“This is one of those paintings that I would see in an exhibition that would make me stop and look. Not because it hit me between the eyes, but rather because it would whisper in my ear and then I would need to spend some time sussing out what is really so damn intriguing about it.”
So wrote my colleague, the artist Royce Deans, in 2017 about one of my recent paintings, illustrated below.
UNTITLED - Haydn Dickenson (2017)
I was, and still am, delighted and flattered to read Royce's words, for this is one of the most satisfying kinds of reaction that an abstract artist can receive.
The nature of abstraction is that the art is elusive. It is suggestive and evocative, one would hope, but at the same time releasing its information sparingly, secretively, in a tantalising and none-too-constant trickle. Of course, there is often an initial visceral hit, that impact that a painting has upon the viewer that draws them in; in my case, this is frequently an ambiguous quasi-tactile sensation experienced, naturally, without me touching the piece. It is a kind of physical-visual encounter with the painting's core that I can feel under my fingertips as well as inside my body and with my eyes. The real story, however, begins to unfold afterwards, gently, seductively, persuasively.
I always hope for my own paintings be liveable-with in a way that enriches the soul, that they will continue to deliver over a lifetime, that they may continue to fascinate and to challenge, rather than that they relax into a state of innocuous visual muzak after an initial blousy fanfare.

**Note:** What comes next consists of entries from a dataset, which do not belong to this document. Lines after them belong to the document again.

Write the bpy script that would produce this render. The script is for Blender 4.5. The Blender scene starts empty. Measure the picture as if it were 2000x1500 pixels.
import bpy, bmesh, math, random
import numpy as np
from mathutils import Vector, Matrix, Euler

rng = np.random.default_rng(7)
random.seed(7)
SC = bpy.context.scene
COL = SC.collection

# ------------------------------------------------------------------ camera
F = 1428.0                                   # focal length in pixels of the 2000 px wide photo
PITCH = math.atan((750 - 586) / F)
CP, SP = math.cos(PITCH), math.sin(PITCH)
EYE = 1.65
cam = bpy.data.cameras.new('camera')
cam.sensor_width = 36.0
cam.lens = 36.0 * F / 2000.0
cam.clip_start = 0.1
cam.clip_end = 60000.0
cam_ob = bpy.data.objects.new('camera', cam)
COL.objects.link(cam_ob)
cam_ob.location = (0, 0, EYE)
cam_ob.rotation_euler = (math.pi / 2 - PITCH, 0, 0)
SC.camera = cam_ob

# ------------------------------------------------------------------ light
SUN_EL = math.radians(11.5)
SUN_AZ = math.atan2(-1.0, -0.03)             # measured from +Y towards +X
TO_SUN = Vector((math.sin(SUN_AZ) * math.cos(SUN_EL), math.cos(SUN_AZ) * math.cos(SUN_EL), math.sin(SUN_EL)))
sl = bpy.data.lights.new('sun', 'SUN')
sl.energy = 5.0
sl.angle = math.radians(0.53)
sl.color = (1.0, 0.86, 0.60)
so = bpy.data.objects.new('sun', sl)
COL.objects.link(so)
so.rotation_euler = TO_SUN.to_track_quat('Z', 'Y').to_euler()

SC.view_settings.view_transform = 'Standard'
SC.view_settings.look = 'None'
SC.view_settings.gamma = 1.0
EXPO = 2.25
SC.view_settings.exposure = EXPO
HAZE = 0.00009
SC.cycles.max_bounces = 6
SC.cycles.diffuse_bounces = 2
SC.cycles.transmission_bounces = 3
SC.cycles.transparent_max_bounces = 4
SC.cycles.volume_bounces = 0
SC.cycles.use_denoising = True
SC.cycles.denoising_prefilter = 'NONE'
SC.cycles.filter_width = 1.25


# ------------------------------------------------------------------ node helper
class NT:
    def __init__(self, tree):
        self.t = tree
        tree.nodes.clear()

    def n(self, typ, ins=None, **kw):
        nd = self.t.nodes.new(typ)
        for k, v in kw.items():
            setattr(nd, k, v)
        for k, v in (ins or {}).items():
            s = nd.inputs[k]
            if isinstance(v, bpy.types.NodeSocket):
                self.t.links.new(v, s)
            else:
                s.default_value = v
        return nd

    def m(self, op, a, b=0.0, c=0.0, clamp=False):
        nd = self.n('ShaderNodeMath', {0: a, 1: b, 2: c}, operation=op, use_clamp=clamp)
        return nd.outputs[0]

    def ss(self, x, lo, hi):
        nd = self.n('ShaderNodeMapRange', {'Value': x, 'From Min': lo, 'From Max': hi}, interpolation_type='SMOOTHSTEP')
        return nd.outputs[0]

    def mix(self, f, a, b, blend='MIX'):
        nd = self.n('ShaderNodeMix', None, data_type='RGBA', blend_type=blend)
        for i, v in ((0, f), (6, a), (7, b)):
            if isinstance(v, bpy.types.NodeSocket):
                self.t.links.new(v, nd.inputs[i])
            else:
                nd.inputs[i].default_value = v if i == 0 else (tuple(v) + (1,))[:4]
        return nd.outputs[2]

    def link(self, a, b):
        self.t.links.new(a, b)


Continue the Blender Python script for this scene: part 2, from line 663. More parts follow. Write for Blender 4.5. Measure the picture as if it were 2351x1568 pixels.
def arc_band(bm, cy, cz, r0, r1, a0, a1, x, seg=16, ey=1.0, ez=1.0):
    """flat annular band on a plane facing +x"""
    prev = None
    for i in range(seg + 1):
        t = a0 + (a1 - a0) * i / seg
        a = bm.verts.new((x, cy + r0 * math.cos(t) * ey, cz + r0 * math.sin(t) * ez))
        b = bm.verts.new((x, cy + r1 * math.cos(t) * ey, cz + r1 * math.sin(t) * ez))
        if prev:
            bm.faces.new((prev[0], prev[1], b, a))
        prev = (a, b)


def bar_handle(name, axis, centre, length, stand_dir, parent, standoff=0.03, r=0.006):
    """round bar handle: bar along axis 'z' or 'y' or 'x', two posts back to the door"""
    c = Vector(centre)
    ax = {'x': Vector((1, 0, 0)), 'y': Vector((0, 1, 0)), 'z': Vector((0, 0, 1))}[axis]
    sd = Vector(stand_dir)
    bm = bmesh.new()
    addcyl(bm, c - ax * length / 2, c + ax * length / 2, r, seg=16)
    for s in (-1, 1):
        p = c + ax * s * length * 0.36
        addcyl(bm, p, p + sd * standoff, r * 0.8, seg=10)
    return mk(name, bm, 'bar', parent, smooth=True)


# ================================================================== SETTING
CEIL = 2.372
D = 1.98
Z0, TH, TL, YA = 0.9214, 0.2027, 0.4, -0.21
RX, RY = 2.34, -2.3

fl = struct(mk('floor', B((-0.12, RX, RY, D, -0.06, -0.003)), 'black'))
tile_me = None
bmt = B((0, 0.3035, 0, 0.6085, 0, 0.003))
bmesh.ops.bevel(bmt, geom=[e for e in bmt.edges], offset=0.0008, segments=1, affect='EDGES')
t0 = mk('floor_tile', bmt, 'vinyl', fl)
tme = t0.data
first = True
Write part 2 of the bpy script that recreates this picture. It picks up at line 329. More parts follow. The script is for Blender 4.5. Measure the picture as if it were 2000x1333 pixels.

What I hope to present to the viewer is an unfolding tableau, a kind of 'slow reveal'.
A similarly 'slow-revealing' artist about whom I have recently been reading is the remarkable Portuguese-British Paula Rego who passed away only last June at the age of 87. https://www.royalacademy.org.uk/art-artists/name/paula-rego-ra
Rego's exceptionally powerful figurative works tend to illustrate a disturbing and fractured world. She is often referred to as 'a painter of stories', these narratives drawing on traumatic childhood happenings; in Rego's own words, “dark secrets, compromise and betrayal”. As a frequent sufferer from nightmares myself, I strongly identify with Paula's adoption of bad dreams as an influence in her deeply stirring work. “You can do things in pictures that you can't do in life, ever”, she has said, suggesting, in their “slow disclosure” as the critic Robert Hughes has identified it, a back-story of notable violence and trauma.
I have been told that my own work also contains disturbing elements. I do not particularly see this, perhaps because, for me, creating art brings about a degree of catharsis in relation to my own troubled past.
A client has written of the painting that she commissioned from me earlier this year: “Every time I look at it, I see something new, like the reflected shapes on the right. Maybe a far-off mountain, caught in the fading sunlight? That said, I love its ambiguity.”
And some lovely words from another collector: “Like so many of Haydn's pieces it always feels new - as if he's only just finished painting and left the room.”
I will finish by quoting Robert Hughes once more, “Art does not need to make an immediate impact to have value”. I would go further and suggest that the impact of good art, whether instantaneous or delayed, may produce reverberations which are as prolonged as they are profound.